Stored items:
╭──
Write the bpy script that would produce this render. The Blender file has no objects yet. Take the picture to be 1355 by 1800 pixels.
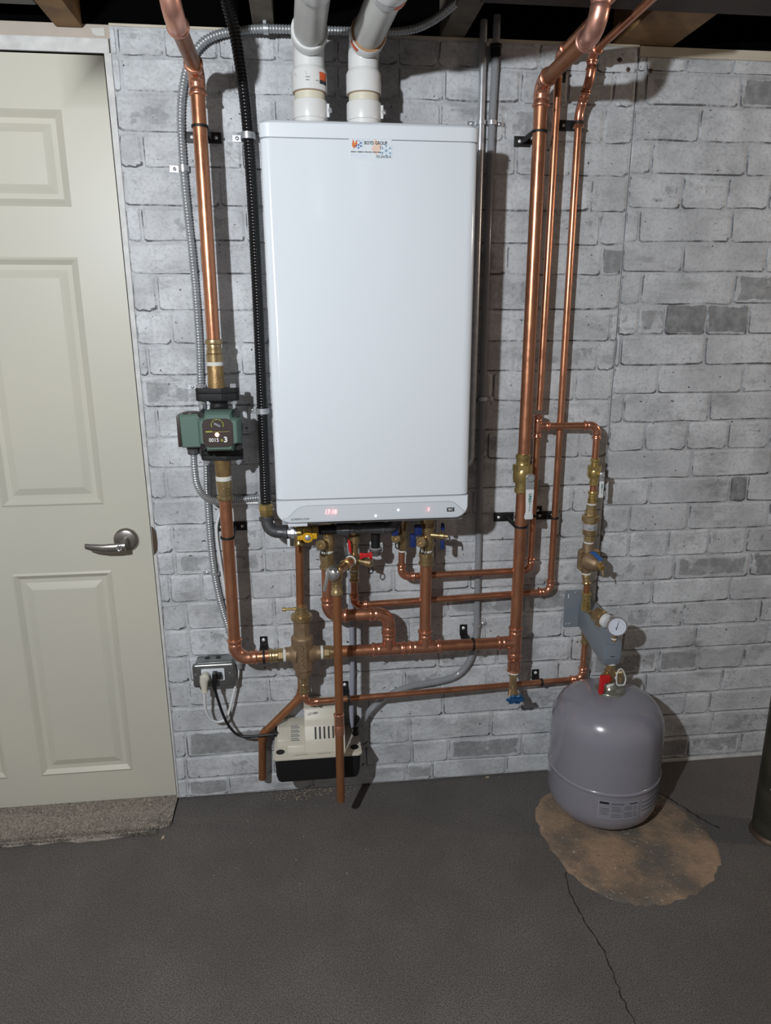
import bpy, bmesh, math, random
from mathutils import Vector, Matrix
random.seed(7)
V = Vector
PI = math.pi
sc = bpy.context.scene
COL = sc.collection

# ------------------------------------------------------------------ camera, world, lights, exposure
cam_d = bpy.data.cameras.new('camera')
cam_d.sensor_fit = 'VERTICAL'; cam_d.sensor_height = 36.0; cam_d.lens = 1255.0 / 1800.0 * 36.0
cam_d.clip_start = 0.02
cam = bpy.data.objects.new('camera', cam_d); COL.objects.link(cam)
RX, UP, FW = V((0.99337565, -0.11486993, -0.00311873)), V((0.03289904, 0.25829173, 0.96550662)), V((0.11010213, 0.95921337, -0.26035983))
cam.matrix_world = Matrix(((RX.x, UP.x, -FW.x, 0.43007), (RX.y, UP.y, -FW.y, -1.97542), (RX.z, UP.z, -FW.z, 1.43766), (0, 0, 0, 1)))
sc.camera = cam
w = bpy.data.worlds.new('world'); sc.world = w; w.use_nodes = True
w.node_tree.nodes['Background'].inputs[0].default_value = (1.0, 0.90, 0.82, 1)
w.node_tree.nodes['Background'].inputs[1].default_value = 0.15
def lamp(name, loc, power, color, radius, label):
    d = bpy.data.lights.new(name, 'POINT'); d.energy = power; d.color = color; d.shadow_soft_size = radius
    o = bpy.data.objects.new(name, d); o.location = loc; COL.objects.link(o); o['label'] = label; o['category'] = 'lamp'
    return o
lamp('work_lamp', (-0.26, -2.1, 1.90), 164, (0.93, 0.97, 1.0), 0.028, 'cool white work lamp held out of frame beside the camera')
lamp('ceiling_bulb', (3.45, -0.85, 1.93), 36, (1.0, 0.80, 0.62), 0.05, 'warm bulb hanging further along the basement out of frame')
vs = sc.view_settings
vs.view_transform = 'Standard'; vs.look = 'None'; vs.gamma = 1.0; vs.use_curve_mapping = False; vs.exposure = 0.0

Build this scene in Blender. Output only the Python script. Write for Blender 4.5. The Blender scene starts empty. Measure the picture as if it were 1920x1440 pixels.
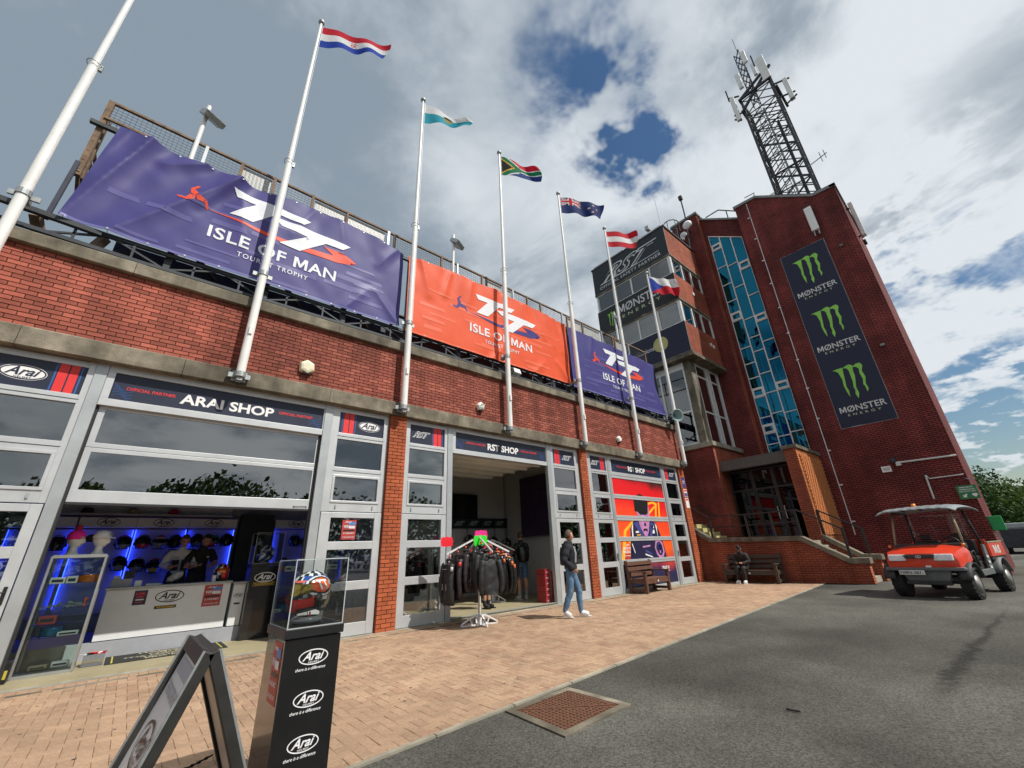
import bpy, bmesh, math, random
from mathutils import Vector, Matrix, Euler, noise
random.seed(7)
R_ = math.radians
S = bpy.context.scene
COL = S.collection

# ------------------------------------------------------------------ camera
cam_d = bpy.data.cameras.new('camera')
cam = bpy.data.objects.new('camera', cam_d); COL.objects.link(cam)
S.camera = cam
cam_d.sensor_width = 36.0
cam_d.lens = 36.0 * 770.55 / 1920.0
cam_d.clip_start = 0.05; cam_d.clip_end = 3000
def cam_axes(yaw, pitch, roll):
    f = Vector((math.sin(yaw)*math.cos(pitch), math.cos(yaw)*math.cos(pitch), math.sin(pitch)))
    r = Vector((math.cos(yaw), -math.sin(yaw), 0)); u = r.cross(f)
    c, s = math.cos(roll), math.sin(roll)
    return c*r + s*u, -s*r + c*u, f
cr, cu_, cf = cam_axes(R_(41.3065), R_(22.4397), R_(-2.5236))
CAMZ = 1.35
cam.matrix_world = Matrix(((cr.x, cu_.x, -cf.x, 0), (cr.y, cu_.y, -cf.y, 0), (cr.z, cu_.z, -cf.z, CAMZ), (0, 0, 0, 1)))

def ray_dir(px, py):
    a, b = (px-960)/770.55, -(py-720)/770.55
    return (cr*a + cu_*b + cf).normalized()

# ------------------------------------------------------------------ sun, sky, exposure
SUN_TO = Vector((0.42, -1.0, 1.40)).normalized()
sun_d = bpy.data.lights.new('sun', 'SUN'); sun = bpy.data.objects.new('sun', sun_d); COL.objects.link(sun)
sun_d.energy = 5.0; sun_d.angle = R_(0.53); sun_d.color = (1.0, 0.955, 0.88)
sun.rotation_euler = SUN_TO.to_track_quat('Z', 'Y').to_euler()
sun.location = (0, 0, 40)

S.render.engine = 'CYCLES'
S.view_settings.view_transform = 'Standard'; S.view_settings.look = 'None'
S.view_settings.exposure = -0.08; S.view_settings.gamma = 1.0
S.view_settings.use_curve_mapping = False
S.cycles.max_bounces = 6; S.cycles.transparent_max_bounces = 12
S.cycles.diffuse_bounces = 3; S.cycles.glossy_bounces = 3; S.cycles.transmission_bounces = 3
S.cycles.use_adaptive_sampling = True; S.cycles.adaptive_threshold = 0.02
S.cycles.caustics_reflective = False; S.cycles.caustics_refractive = False

W = bpy.data.worlds.new('World'); S.world = W; W.use_nodes = True
def on_y(px, py, y): d = ray_dir(px, py); t = y/d.y; return Vector((d.x*t, y, CAMZ+d.z*t))
def on_z(px, py, z): d = ray_dir(px, py); t = (z-CAMZ)/d.z; return Vector((d.x*t, d.y*t, z))
def build_world():
    nt = W.node_tree; N = nt.nodes; L = nt.links; N.clear()
    def nd(t, **k):
        n = N.new(t)
        for a, b in k.items(): setattr(n, a, b)
        return n
    def math_(op, a, b=None, c=None):
        n = nd('ShaderNodeMath', operation=op)
        for i, v in enumerate((a, b, c)):
            if v is None: continue
            if isinstance(v, (int, float)): n.inputs[i].default_value = v
            else: L.new(v, n.inputs[i])
        return n.outputs[0]
    def vmath(op, a, b=None):
        n = nd('ShaderNodeVectorMath', operation=op)
        for i, v in enumerate((a, b)):
            if v is None: continue
            if isinstance(v, (tuple, list)): n.inputs[i].default_value = v
            else: L.new(v, n.inputs[i])
        return n
    def rng(x, a, b, c=0.0, d=1.0):
        n = nd('ShaderNodeMapRange'); n.interpolation_type = 'SMOOTHSTEP'
        L.new(x, n.inputs[0])
        for i, v in enumerate((a, b, c, d)): n.inputs[i+1].default_value = v
        return n.outputs[0]
    def nz(vec, scale, detail=6.0, rough=0.55, dist=0.0):
        n = nd('ShaderNodeTexNoise'); L.new(vec, n.inputs['Vector'])
        n.inputs['Scale'].default_value = scale; n.inputs['Detail'].default_value = detail
        n.inputs['Roughness'].default_value = rough; n.inputs['Distortion'].default_value = dist
        return n
    def mix(f, a, b):
        n = nd('ShaderNodeMix', data_type='RGBA')
        for i, v in ((0, f), (6, a), (7, b)):
            if isinstance(v, (int, float)): n.inputs[i].default_value = v
            elif isinstance(v, tuple): n.inputs[i].default_value = v
            else: L.new(v, n.inputs[i])
        return n.outputs[2]
    sky = nd('ShaderNodeTexSky'); sky.sky_type = 'NISHITA'; sky.sun_disc = False
    sky.sun_elevation = math.asin(SUN_TO.z); sky.sun_rotation = math.atan2(SUN_TO.x, SUN_TO.y)
    sky.air_density = 1.3; sky.dust_density = 0.6; sky.ozone_density = 2.4
    tc = nd('ShaderNodeTexCoord'); d = tc.outputs['Generated']
    sx = nd('ShaderNodeSeparateXYZ'); L.new(d, sx.inputs[0])
    zz = math_('MAXIMUM', sx.outputs[2], 0.0)
    den = math_('ADD', zz, 0.22)
    cx = nd('ShaderNodeCombineXYZ'); L.new(math_('DIVIDE', sx.outputs[0], den), cx.inputs[0]); L.new(math_('DIVIDE', sx.outputs[1], den), cx.inputs[1])
    p = cx.outputs[0]
    warp = nz(p, 1.1, 2.0)
    wv = vmath('SCALE', vmath('SUBTRACT', warp.outputs['Color'], (0.5, 0.5, 0.5)).outputs[0]); wv.inputs['Scale'].default_value = 0.55
    pw = vmath('ADD', p, wv.outputs[0]).outputs[0]
    n1 = nz(pw, 1.15, 3.0, 0.5)
    n2 = nz(pw, 2.9, 6.5, 0.60)
    dens = math_('ADD', math_('MULTIPLY_ADD', n1.outputs[0], 0.45, 0.07), math_('MULTIPLY', n2.outputs[0], 0.80))
    # broken patches of blue in the cloud deck
    wd = vmath('SCALE', vmath('SUBTRACT', n2.outputs['Color'], (0.5, 0.5, 0.5)).outputs[0]); wd.inputs['Scale'].default_value = 0.46
    dd = vmath('ADD', d, wd.outputs[0]).outputs[0]
    frag = rng(nz(p, 5.5, 4.0, 0.6).outputs[0], 0.38, 0.64, 0.0, 1.9)
    for px, py, rad, amp in ((1172, 262, .11, .46), (1090, 120, .15, .15), (1010, 70, .12, .13), (1150, 190, .10, .20), (1800, 475, .13, .34), (1615, 445, .07, .34), (1890, 800, .13, .50), (1840, 865, .10, .36), (905, 540, .10, .12), (1840, 700, .22, .10), (640, 330, .3, -.08), (250, 120, .45, -.12), (1700, 200, .3, -.10), (1650, 640, .22, -.16), (1820, 650, .16, -.12)):
        dist = vmath('DISTANCE', dd, tuple(ray_dir(px, py))).outputs['Value']
        hole = rng(dist, 0.0, rad*1.4, amp, 0.0)
        dens = math_('SUBTRACT', dens, math_('MULTIPLY', hole, frag) if amp > 0 else hole)
    for px, py, rad, amp in ((1080, 300, .46, .13), (1830, 540, .34, .13), (1880, 850, .26, .24)):  # thin, bluish cloud round the gaps
        dens = math_('SUBTRACT', dens, rng(vmath('DISTANCE', d, tuple(ray_dir(px, py))).outputs['Value'], 0.0, rad, amp, 0.0))
    cover = rng(dens, 0.10, 0.62)
    # cloud tone: thick grey undersides, bright thin edges
    tone = nz(pw, 1.8, 5.0, 0.54)
    tone2 = nz(p, 0.8, 2.0, 0.5)
    tv = math_('ADD', math_('MULTIPLY', tone.outputs[0], 0.80), math_('MULTIPLY', tone2.outputs[0], 0.42))
    thick = rng(dens, 0.55, 0.95, 0.0, 0.26)
    tv = math_('SUBTRACT', tv, thick)
    # the deck is heavier to the north-west of the tower
    west = vmath('DISTANCE', d, tuple(ray_dir(150, 150))).outputs['Value']
    tv = math_('SUBTRACT', tv, rng(west, 0.2, 1.15, 0.14, 0.0))
    east = vmath('DISTANCE', d, tuple(ray_dir(1750, 620))).outputs['Value']
    tv = math_('ADD', tv, rng(east, 0.05, 0.6, 0.13, 0.0))
    ct = mix(rng(tv, 0.29, 0.64), (3.3, 4.1, 4.95, 1), (9.4, 10.0, 10.5, 1))
    bl = mix(1.0, sky.outputs[0], sky.outputs[0])
    blue = nd('ShaderNodeHueSaturation'); blue.inputs['Saturation'].default_value = 1.2; blue.inputs['Value'].default_value = 1.0
    L.new(bl, blue.inputs['Color'])
    out = mix(cover, blue.outputs[0], ct)
    bg = nd('ShaderNodeBackground'); L.new(out, bg.inputs[0]); bg.inputs[1].default_value = 0.085
    o = nd('ShaderNodeOutputWorld'); L.new(bg.outputs[0], o.inputs[0])
build_world()
W.cycles.sampling_method = 'MANUAL'; W.cycles.sample_map_resolution = 512

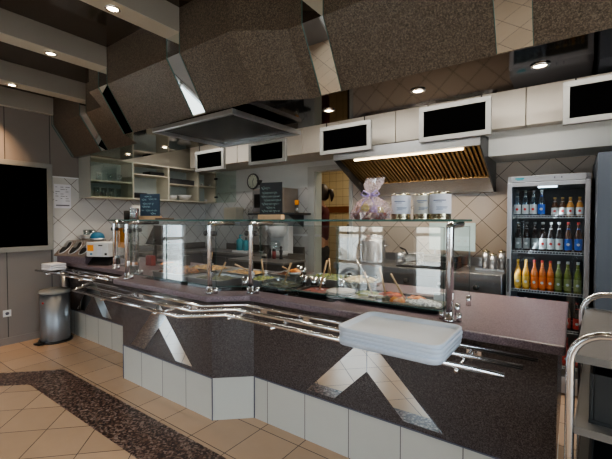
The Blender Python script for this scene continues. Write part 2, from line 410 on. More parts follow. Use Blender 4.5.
for cx, y in ((-1.0, 2.02), (-2.84, 1.81), (-4.74, 2.14)):
    m = MB(); b, t_, ti = .355, .80, .585; h = t_-b; w = ti-b
    L = [(cx-h, b), (cx-w, b), (cx, ti), (cx, t_)]; R_ = [(cx+w, b), (cx+h, b), (cx, t_), (cx, ti)]
    for poly in (L, R_): m.prism_y(poly, y-.006, y-.0005)
    rel(m.build('mirror_chevron', M['mirror']), cnt)
    m = MB(); m.box(cx-.0015, cx+.0015, y-.0065, y-.001, ti, t_); rel(m.build('mirror_joint', M['ink']), cnt)
TOPF = [(XL+.014, 2.07), (-3.79, 2.07), (-3.47, 1.74), (-2.14, 1.74), (-1.91, 1.95), (-.02, 1.95)]
m = MB(); m.prism(TOPF + [(-.02, BK+.06), (XL+.014, BK+.06)], .906, .95)
ct = m.build('countertop', M['ctop'], bevel=.008); tag(ct, 'mauve speckled stone worktop running along the snack bar', 'countertop')

# ------------------------------------------------------------------ tray rails
ZR = .875
def rails(name, label, lines, brackets, bars):
    t = thing(name, label, 'tray rail', (lines[0][0][0], lines[0][0][1], ZR))
    for pts in lines:
        m = MB(); m.tube([(x, y, ZR) for x, y in pts], .0125, 10); rel(m.build('rail', M['chrome']), t)
    for x, y0, y1 in brackets:
        m = MB(); m.tube([(x, y0, ZR-.022), (x, y1, ZR-.022)], .009, 8)
        for yy in (y0+.01, (y0+y0+.29)/2, y0+.29): m.tube([(x, yy, ZR-.024), (x, yy, ZR-.004)], .007, 8)
        m.tube([(x, y1-.06, ZR-.07), (x, y1-.06, ZR-.02)], .010, 8); m.box(x-.035, x+.035, y1-.012, y1, ZR-.075, ZR-.01)
        rel(m.build('bracket', M['chrome']), t)
    for a, b in bars:
        m = MB(); m.tube([(*a, ZR), (*b, ZR)], .0125, 10); rel(m.build('end_bar', M['chrome']), t)
    return t
rails('tray_rail', 'long three bar chrome tray rail along the middle and right of the counter',
      [[(-3.60, 1.455), (-2.07, 1.455), (-1.84, 1.66), (-.215, 1.66)], [(-3.73, 1.60), (-2.13, 1.60), (-1.90, 1.80), (-.165, 1.80)], [(-3.86, 1.74), (-2.18, 1.735), (-1.96, 1.94), (-.12, 1.94)]],
      [(-.40, 1.65, 2.02), (-1.45, 1.65, 2.02), (-2.35, 1.45, 1.81), (-3.1, 1.45, 1.81), (-1.83, 1.66, 2.02)], [((-3.60, 1.455), (-3.97, 1.80))])
rails('tray_rail', 'short chrome tray rail at the far left above the bin', [[(-5.40, 1.76), (-3.98, 1.81)], [(-5.40, 1.91), (-3.94, 1.93)], [(-5.40, 2.04), (-3.90, 2.05)]],
      [(-5.1, 1.76, 2.14), (-4.3, 1.79, 2.14)], [])

# ------------------------------------------------------------------ sneeze guard
G = [(-4.15, 2.10), (-3.57, 2.035), (-3.37, 1.82), (-2.20, 1.82), (-1.95, 2.0), (-.54, 2.08)]
ZG = 1.491
sg = thing('sneeze_guard', 'glass sneeze guard on chrome posts with a glass shelf on top', 'sneeze guard', (-2.3, 2.2, .95))
for i, (x, y) in enumerate(G):
    m = MB(); m.lathe([(.0, 0), (.032, 0), (.032, .012), (.022, .016), (.022, .05), (.019, .055)], (x, y, .951), 16)
    m.tube([(x, y, .96)] + [(x, y, ZG-.035)] + [(x, y+.018*(1-math.cos(a)), ZG-.035+.018*math.sin(a)) for a in (.4, .8, 1.2, PI/2)] + [(x, y+.24, ZG-.015)], .0175 if i < 5 else .021, 14)
    p = rel(m.build('post', M['chrome']), sg)
    for dx in (-.045, .045):
        m = MB(); m.lathe([(0, 0), (.014, 0), (.014, .045), (0, .045)], (x+dx, y+.02, .952), 12); rel(m.build('foot_clamp', M['chrome']), sg)
        if i == 5: continue
        m = MB(); m.tube([(x+dx, y-.004, 1.40), (x+dx, y+.018, 1.40)], .020, 14); rel(m.build('glass_clamp', M['steel_dark']), sg)
    m = MB(); m.tube([(x-(.05 if i < 5 else .01), y+.008, 1.40), (x+(.05 if i < 5 else .01), y+.008, 1.40)], .006, 8); rel(m.build('clamp_bar', M['chrome']), sg)
    m = MB(); m.box(x-.022, x+.022, y-.008, y+.02, 1.07, 1.11); rel(m.build('lower_clamp', M['chrome'], bevel=.003), sg)
def slab_box(m, a, b, z0, z1, th=.006):
    m.obox((a[0], a[1], (z0+z1)/2), (b[0], b[1], (z0+z1)/2), th, z1-z0)
for i in range(5):
    a, b = Vector(G[i]), Vector(G[i+1])
    if i == 4: a.y = b.y = 2.055
    if i == 2: a.y = b.y = 1.825
    d = (b-a).normalized(); off = Vector((0, .022))
    L = (b-a).length; nseg = 2 if L > .9 else 1
    for k in range(nseg):
        p = a + d*(.03 + (L-.06)*k/nseg + (.004 if k else 0)) + off; q = a + d*(.03 + (L-.06)*(k+1)/nseg - (.004 if k < nseg-1 else 0)) + off
        m = MB(); m.mi = 0; m.face([(p.x, p.y, 1.0), (q.x, q.y, 1.0), (q.x, q.y, 1.46), (p.x, p.y, 1.46)])
        m.mi = 1
        for u in (p, q): m.obox((u.x, u.y, 1.0), (u.x, u.y, 1.46), .0025, .0025)
        m.obox((p.x, p.y, 1.0), (q.x, q.y, 1.0), .004, .004); m.obox((p.x, p.y, 1.46), (q.x, q.y, 1.46), .0025, .0025)
        rel(m.build('front_pane', [M['guard_glass'], M['glass_edge']]), sg)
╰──
Among the records above, extract exactly the lines from the line with "The Blender Python" to the line with "ct = m.build('countertop', M['ctop'], bevel=.008);", both lines included, and leave out the rest.

The Blender Python script for this scene continues. Write part 2, from line 410 on. More parts follow. Use Blender 4.5.
for cx, y in ((-1.0, 2.02), (-2.84, 1.81), (-4.74, 2.14)):
    m = MB(); b, t_, ti = .355, .80, .585; h = t_-b; w = ti-b
    L = [(cx-h, b), (cx-w, b), (cx, ti), (cx, t_)]; R_ = [(cx+w, b), (cx+h, b), (cx, t_), (cx, ti)]
    for poly in (L, R_): m.prism_y(poly, y-.006, y-.0005)
    rel(m.build('mirror_chevron', M['mirror']), cnt)
    m = MB(); m.box(cx-.0015, cx+.0015, y-.0065, y-.001, ti, t_); rel(m.build('mirror_joint', M['ink']), cnt)
TOPF = [(XL+.014, 2.07), (-3.79, 2.07), (-3.47, 1.74), (-2.14, 1.74), (-1.91, 1.95), (-.02, 1.95)]
m = MB(); m.prism(TOPF + [(-.02, BK+.06), (XL+.014, BK+.06)], .906, .95)
ct = m.build('countertop', M['ctop'], bevel=.008); tag(ct, 'mauve speckled stone worktop running along the snack bar', 'countertop')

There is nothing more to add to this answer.